--- begin ---
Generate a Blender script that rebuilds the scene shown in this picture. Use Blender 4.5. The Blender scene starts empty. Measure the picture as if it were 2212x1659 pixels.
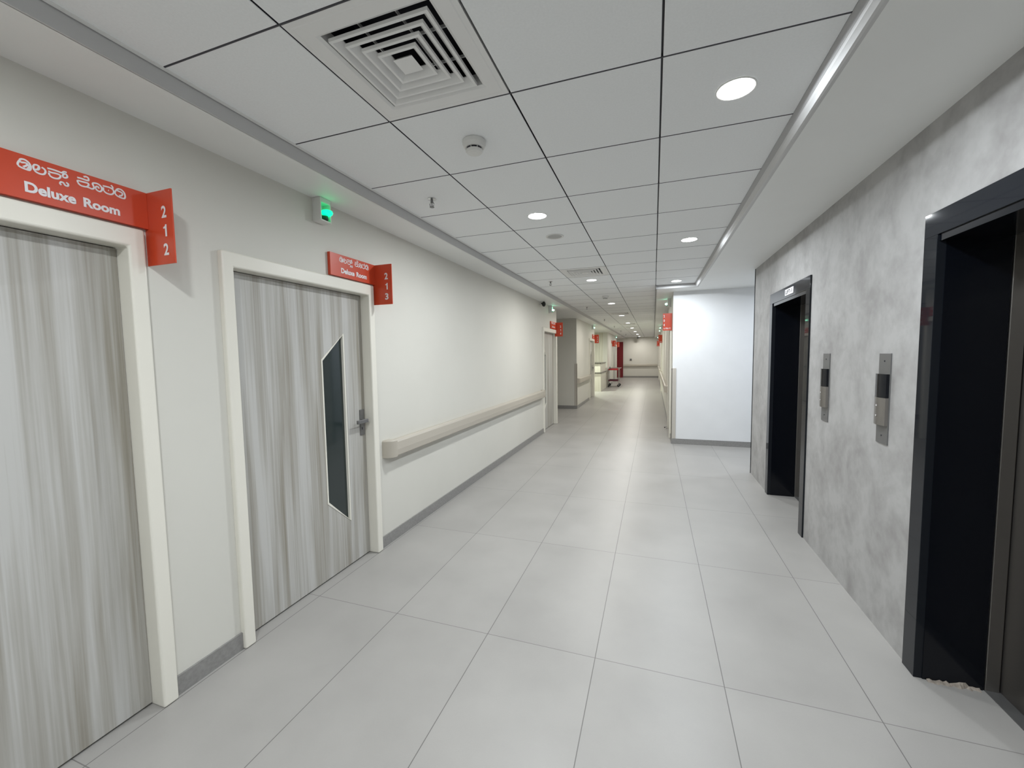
import bpy, bmesh, math, random
from mathutils import Vector, Matrix
random.seed(7)
scene = bpy.context.scene
COL = scene.collection

# ------------------------------------------------------------------ materials
def new_mat(name):
    m = bpy.data.materials.new(name); m.use_nodes = True
    nt = m.node_tree
    return m, nt, nt.nodes['Principled BSDF']

def flat(name, col, rough=0.5, metal=0.0, spec=0.5, emit=None, estr=0.0, noise=0.0, nscale=30.0, bump=0.0):
    m, nt, b = new_mat(name)
    b.inputs['Base Color'].default_value = (*col, 1)
    b.inputs['Roughness'].default_value = rough
    b.inputs['Metallic'].default_value = metal
    b.inputs['Specular IOR Level'].default_value = spec
    if emit:
        b.inputs['Emission Color'].default_value = (*emit, 1)
        b.inputs['Emission Strength'].default_value = estr
    if noise > 0 or bump > 0:
        tc = nt.nodes.new('ShaderNodeTexCoord')
        n = nt.nodes.new('ShaderNodeTexNoise'); n.inputs['Scale'].default_value = nscale
        n.inputs['Detail'].default_value = 4
        nt.links.new(tc.outputs['Object'], n.inputs['Vector'])
        if noise > 0:
            r = nt.nodes.new('ShaderNodeValToRGB')
            r.color_ramp.elements[0].position = 0.3; r.color_ramp.elements[1].position = 0.7
            r.color_ramp.elements[0].color = (*[c * (1 - noise) for c in col], 1)
            r.color_ramp.elements[1].color = (*[min(1, c * (1 + noise)) for c in col], 1)
            nt.links.new(n.outputs['Fac'], r.inputs['Fac'])
            nt.links.new(r.outputs['Color'], b.inputs['Base Color'])
        if bump > 0:
            bp = nt.nodes.new('ShaderNodeBump'); bp.inputs['Strength'].default_value = bump
            bp.inputs['Distance'].default_value = 0.002
            nt.links.new(n.outputs['Fac'], bp.inputs['Height'])
            nt.links.new(bp.outputs['Normal'], b.inputs['Normal'])
    return m

def math_node(nt, op, a, b=None, c=None):
    n = nt.nodes.new('ShaderNodeMath'); n.operation = op
    for i, v in enumerate((a, b, c)):
        if v is None: continue
        if isinstance(v, (int, float)): n.inputs[i].default_value = v
        else: nt.links.new(v, n.inputs[i])
    return n.outputs[0]

FX, FY, FSX, FSY = -2.0737, 2.0336, 0.5999, 1.1825
def floor_mat():
    m, nt, b = new_mat('floor_tile')
    tc = nt.nodes.new('ShaderNodeTexCoord')
    sep = nt.nodes.new('ShaderNodeSeparateXYZ'); nt.links.new(tc.outputs['Object'], sep.inputs[0])
    u = math_node(nt, 'DIVIDE', math_node(nt, 'SUBTRACT', sep.outputs[0], FX), FSX)
    v = math_node(nt, 'DIVIDE', math_node(nt, 'SUBTRACT', sep.outputs[1], FY), FSY)
    def dist(t, s):
        f = math_node(nt, 'FRACT', math_node(nt, 'ADD', t, 0.5))
        return math_node(nt, 'MULTIPLY', math_node(nt, 'ABSOLUTE', math_node(nt, 'SUBTRACT', f, 0.5)), s)
    lx = math_node(nt, 'LESS_THAN', dist(u, FSX), 0.0019)
    ly = math_node(nt, 'LESS_THAN', dist(v, FSY), 0.0018)
    line = math_node(nt, 'MAXIMUM', lx, math_node(nt, 'MULTIPLY', ly, 0.8))
    # per-tile tone
    cmb = nt.nodes.new('ShaderNodeCombineXYZ')
    nt.links.new(math_node(nt, 'FLOOR', u), cmb.inputs[0]); nt.links.new(math_node(nt, 'FLOOR', v), cmb.inputs[1])
    wn = nt.nodes.new('ShaderNodeTexWhiteNoise'); wn.noise_dimensions = '2D'
    nt.links.new(cmb.outputs[0], wn.inputs['Vector'])
    # cloudy mottling
    n1 = nt.nodes.new('ShaderNodeTexNoise'); n1.inputs['Scale'].default_value = 2.3; n1.inputs['Detail'].default_value = 5
    n2 = nt.nodes.new('ShaderNodeTexNoise'); n2.inputs['Scale'].default_value = 190; n2.inputs['Detail'].default_value = 2
    # specks of dirt
    n3 = nt.nodes.new('ShaderNodeTexNoise'); n3.inputs['Scale'].default_value = 9; n3.inputs['Detail'].default_value = 7
    n3.inputs['Roughness'].default_value = 0.75
    for n in (n1, n2, n3): nt.links.new(tc.outputs['Object'], n.inputs['Vector'])
    t = math_node(nt, 'ADD', math_node(nt, 'MULTIPLY', n1.outputs['Fac'], 0.30),
                  math_node(nt, 'ADD', math_node(nt, 'MULTIPLY', n2.outputs['Fac'], 0.05),
                            math_node(nt, 'MULTIPLY', wn.outputs['Value'], 0.035)))
    val = math_node(nt, 'ADD', t, 0.80)
    speck = math_node(nt, 'GREATER_THAN', n3.outputs['Fac'], 0.765)
    val = math_node(nt, 'MULTIPLY', val, math_node(nt, 'SUBTRACT', 1.0, math_node(nt, 'MULTIPLY', speck, 0.3)))
    val = math_node(nt, 'MULTIPLY', val, math_node(nt, 'SUBTRACT', 1.0, math_node(nt, 'MULTIPLY', line, 0.6)))
    mix = nt.nodes.new('ShaderNodeMix'); mix.data_type = 'RGBA'; mix.blend_type = 'MULTIPLY'
    mix.inputs['Factor'].default_value = 1
    mix.inputs['A'].default_value = (0.362, 0.351, 0.336, 1)
    nt.links.new(val, mix.inputs['B'])
    nt.links.new(mix.outputs['Result'], b.inputs['Base Color'])
    r = math_node(nt, 'ADD', 0.29, math_node(nt, 'MULTIPLY', n1.outputs['Fac'], 0.16))
    nt.links.new(r, b.inputs['Roughness'])
    b.inputs['Specular IOR Level'].default_value = 0.36
    return m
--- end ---
**Given task:** Leave out any pictures, please, and quote only the lines from the top of the data through the line that contains "return m, nt, nt.nodes['Principled BSDF']".

**Task solution:**
Generate a Blender script that rebuilds the scene shown in this picture. Use Blender 4.5. The Blender scene starts empty. Measure the picture as if it were 2212x1659 pixels.
import bpy, bmesh, math, random
from mathutils import Vector, Matrix
random.seed(7)
scene = bpy.context.scene
COL = scene.collection

# ------------------------------------------------------------------ materials
def new_mat(name):
    m = bpy.data.materials.new(name); m.use_nodes = True
    nt = m.node_tree
    return m, nt, nt.nodes['Principled BSDF']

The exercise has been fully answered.